Scene script records:
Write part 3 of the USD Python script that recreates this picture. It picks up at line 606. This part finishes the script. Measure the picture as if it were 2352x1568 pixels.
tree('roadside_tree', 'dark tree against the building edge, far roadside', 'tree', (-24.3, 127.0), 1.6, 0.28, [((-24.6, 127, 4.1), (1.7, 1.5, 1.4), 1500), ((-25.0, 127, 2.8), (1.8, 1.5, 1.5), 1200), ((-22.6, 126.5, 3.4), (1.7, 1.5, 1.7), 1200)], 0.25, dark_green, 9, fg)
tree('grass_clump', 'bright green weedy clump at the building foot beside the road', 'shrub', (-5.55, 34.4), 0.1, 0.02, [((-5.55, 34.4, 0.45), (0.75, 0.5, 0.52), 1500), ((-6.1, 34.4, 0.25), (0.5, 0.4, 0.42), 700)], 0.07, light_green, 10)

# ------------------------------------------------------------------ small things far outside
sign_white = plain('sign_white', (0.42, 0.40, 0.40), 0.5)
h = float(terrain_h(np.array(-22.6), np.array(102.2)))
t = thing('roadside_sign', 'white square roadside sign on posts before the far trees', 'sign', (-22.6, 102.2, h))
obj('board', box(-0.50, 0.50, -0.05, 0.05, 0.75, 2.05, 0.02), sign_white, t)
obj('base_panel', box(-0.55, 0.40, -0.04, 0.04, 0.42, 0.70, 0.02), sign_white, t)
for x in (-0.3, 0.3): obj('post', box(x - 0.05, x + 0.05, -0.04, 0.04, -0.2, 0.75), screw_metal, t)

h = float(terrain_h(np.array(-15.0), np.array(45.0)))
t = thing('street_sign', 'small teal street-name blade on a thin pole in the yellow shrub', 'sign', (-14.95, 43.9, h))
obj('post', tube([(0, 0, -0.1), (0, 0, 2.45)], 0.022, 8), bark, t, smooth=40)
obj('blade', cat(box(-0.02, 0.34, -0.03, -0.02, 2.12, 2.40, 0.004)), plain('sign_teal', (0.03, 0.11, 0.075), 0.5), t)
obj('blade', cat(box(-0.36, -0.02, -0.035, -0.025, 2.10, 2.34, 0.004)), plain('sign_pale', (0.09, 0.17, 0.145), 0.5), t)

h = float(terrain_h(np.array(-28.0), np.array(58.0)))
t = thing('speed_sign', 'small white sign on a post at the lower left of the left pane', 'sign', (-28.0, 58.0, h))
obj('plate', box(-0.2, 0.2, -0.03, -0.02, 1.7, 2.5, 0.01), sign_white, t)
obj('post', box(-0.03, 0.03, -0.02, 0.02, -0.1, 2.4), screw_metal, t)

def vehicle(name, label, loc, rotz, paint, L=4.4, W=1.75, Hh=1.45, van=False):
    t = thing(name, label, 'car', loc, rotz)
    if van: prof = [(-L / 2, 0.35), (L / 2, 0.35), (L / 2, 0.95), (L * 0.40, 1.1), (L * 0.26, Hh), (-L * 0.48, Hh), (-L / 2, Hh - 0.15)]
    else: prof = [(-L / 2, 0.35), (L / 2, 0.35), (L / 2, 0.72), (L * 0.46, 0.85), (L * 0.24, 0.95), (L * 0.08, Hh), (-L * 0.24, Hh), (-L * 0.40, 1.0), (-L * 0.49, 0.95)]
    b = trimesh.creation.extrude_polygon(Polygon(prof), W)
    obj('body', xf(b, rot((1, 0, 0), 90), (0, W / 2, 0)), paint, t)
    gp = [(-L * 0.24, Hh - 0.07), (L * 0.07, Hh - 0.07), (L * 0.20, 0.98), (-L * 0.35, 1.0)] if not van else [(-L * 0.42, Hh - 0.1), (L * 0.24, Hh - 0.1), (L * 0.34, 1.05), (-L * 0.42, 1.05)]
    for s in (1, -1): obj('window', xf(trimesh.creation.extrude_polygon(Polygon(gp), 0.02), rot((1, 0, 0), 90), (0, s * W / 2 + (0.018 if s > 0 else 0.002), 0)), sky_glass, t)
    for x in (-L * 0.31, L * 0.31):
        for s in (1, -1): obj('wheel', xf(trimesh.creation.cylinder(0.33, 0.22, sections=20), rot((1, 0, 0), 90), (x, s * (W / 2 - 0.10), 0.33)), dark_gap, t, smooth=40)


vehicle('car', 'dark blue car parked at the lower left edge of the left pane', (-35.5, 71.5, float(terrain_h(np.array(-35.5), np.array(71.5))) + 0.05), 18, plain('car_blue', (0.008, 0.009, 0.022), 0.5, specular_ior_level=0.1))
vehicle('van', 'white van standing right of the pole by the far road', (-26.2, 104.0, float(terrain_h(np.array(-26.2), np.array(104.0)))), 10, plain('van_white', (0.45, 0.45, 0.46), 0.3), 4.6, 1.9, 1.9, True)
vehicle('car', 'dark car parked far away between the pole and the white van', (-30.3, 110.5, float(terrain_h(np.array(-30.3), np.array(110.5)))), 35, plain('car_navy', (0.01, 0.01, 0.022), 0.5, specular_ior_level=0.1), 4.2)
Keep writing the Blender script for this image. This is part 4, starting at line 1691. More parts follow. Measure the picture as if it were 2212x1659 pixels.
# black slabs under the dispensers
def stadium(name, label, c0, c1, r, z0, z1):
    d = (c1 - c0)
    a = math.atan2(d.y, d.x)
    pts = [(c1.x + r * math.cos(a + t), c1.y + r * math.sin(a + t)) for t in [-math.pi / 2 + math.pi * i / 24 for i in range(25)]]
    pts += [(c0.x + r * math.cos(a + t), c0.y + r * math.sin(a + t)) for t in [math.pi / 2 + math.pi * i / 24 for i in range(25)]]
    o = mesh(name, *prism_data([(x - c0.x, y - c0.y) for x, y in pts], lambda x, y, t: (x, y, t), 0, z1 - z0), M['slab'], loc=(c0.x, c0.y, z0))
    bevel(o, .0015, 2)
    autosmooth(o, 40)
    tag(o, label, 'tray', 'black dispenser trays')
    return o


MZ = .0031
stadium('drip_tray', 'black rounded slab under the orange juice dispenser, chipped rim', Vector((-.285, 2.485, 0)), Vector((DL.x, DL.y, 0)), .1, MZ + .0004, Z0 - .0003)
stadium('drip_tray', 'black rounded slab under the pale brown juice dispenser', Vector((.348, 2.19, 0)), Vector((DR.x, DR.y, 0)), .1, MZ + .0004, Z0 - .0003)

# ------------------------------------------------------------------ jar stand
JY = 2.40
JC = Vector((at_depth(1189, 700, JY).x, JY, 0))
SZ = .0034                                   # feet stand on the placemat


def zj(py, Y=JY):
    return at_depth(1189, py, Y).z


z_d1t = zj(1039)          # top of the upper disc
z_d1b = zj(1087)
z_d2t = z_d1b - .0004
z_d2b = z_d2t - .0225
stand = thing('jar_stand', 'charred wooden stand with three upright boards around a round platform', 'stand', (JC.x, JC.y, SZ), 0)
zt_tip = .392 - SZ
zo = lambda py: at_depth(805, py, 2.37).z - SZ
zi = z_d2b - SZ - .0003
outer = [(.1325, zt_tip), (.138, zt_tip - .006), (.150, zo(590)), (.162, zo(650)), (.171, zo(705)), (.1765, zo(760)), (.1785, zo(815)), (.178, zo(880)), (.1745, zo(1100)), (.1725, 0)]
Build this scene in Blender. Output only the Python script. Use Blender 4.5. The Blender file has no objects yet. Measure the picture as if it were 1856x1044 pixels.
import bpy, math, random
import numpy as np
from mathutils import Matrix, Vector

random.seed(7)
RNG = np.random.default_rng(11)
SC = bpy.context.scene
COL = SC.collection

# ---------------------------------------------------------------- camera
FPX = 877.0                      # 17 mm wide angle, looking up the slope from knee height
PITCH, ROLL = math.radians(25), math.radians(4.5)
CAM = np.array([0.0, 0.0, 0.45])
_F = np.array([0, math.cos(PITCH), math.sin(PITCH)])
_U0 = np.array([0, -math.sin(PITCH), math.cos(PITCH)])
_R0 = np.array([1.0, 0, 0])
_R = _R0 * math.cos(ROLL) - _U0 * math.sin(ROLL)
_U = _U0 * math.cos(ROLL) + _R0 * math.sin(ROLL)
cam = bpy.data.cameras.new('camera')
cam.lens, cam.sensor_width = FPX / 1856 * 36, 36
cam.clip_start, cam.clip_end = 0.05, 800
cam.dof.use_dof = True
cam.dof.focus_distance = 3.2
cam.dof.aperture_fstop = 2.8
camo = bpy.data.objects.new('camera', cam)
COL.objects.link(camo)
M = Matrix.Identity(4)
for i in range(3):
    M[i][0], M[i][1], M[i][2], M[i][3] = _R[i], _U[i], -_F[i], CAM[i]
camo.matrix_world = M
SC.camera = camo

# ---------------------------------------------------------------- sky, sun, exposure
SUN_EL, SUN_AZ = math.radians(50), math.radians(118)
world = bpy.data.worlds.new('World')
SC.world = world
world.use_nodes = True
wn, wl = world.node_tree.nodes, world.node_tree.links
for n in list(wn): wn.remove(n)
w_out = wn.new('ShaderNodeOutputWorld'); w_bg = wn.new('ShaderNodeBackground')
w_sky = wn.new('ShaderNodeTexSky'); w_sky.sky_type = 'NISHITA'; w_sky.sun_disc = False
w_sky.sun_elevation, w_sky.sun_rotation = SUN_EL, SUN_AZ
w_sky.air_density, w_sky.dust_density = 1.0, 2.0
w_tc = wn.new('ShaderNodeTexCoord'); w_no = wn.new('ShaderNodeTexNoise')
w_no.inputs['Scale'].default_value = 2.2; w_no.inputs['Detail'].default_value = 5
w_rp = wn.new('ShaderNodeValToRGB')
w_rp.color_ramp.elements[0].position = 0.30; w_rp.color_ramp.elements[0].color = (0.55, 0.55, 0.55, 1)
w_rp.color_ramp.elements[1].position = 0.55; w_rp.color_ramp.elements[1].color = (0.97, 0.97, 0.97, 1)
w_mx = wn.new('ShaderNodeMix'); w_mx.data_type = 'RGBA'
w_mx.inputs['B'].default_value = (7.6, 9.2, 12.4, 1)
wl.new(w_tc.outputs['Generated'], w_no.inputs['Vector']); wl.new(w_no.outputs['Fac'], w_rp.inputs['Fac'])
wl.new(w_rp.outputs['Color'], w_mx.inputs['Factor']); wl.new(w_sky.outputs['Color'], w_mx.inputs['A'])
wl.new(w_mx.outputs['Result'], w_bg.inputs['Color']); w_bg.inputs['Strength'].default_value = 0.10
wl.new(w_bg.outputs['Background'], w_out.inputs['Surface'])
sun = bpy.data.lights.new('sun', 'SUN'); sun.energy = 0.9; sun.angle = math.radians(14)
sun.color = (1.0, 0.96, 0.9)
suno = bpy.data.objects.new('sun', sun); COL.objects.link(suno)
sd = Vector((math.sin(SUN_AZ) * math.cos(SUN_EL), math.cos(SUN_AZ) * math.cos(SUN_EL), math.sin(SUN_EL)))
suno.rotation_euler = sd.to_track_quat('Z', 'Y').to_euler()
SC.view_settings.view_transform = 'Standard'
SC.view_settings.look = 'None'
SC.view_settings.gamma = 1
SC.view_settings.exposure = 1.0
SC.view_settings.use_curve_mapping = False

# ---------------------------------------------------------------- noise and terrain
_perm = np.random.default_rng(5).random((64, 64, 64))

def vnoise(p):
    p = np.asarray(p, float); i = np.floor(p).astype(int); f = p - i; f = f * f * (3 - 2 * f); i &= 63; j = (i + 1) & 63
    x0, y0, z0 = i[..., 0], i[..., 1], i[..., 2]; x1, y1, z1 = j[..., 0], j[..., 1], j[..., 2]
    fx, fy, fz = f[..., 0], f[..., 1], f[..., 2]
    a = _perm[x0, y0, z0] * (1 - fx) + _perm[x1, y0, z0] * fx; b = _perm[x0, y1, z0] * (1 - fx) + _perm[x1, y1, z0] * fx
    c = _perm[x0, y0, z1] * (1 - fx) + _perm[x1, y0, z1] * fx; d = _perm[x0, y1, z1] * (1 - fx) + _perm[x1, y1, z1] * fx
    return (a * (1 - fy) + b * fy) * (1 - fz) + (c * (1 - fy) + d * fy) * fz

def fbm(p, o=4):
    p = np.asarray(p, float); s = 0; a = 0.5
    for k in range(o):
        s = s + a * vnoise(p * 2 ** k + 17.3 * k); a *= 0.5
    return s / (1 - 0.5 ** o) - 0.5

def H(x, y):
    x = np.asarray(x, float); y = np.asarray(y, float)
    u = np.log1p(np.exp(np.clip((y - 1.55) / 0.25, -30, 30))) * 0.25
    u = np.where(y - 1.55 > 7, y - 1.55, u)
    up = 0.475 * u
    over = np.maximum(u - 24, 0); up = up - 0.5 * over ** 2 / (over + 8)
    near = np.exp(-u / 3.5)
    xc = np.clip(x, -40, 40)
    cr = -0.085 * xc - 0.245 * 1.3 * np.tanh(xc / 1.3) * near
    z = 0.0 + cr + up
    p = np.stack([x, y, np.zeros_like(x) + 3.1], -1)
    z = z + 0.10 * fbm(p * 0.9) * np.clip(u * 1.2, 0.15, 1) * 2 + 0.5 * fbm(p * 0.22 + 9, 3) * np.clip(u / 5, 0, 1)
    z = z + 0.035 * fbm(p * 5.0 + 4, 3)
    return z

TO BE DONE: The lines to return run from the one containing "Build this scene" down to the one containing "COL = SC.collection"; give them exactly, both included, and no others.

RESULT:
Build this scene in Blender. Output only the Python script. Use Blender 4.5. The Blender file has no objects yet. Measure the picture as if it were 1856x1044 pixels.
import bpy, math, random
import numpy as np
from mathutils import Matrix, Vector

random.seed(7)
RNG = np.random.default_rng(11)
SC = bpy.context.scene
COL = SC.collection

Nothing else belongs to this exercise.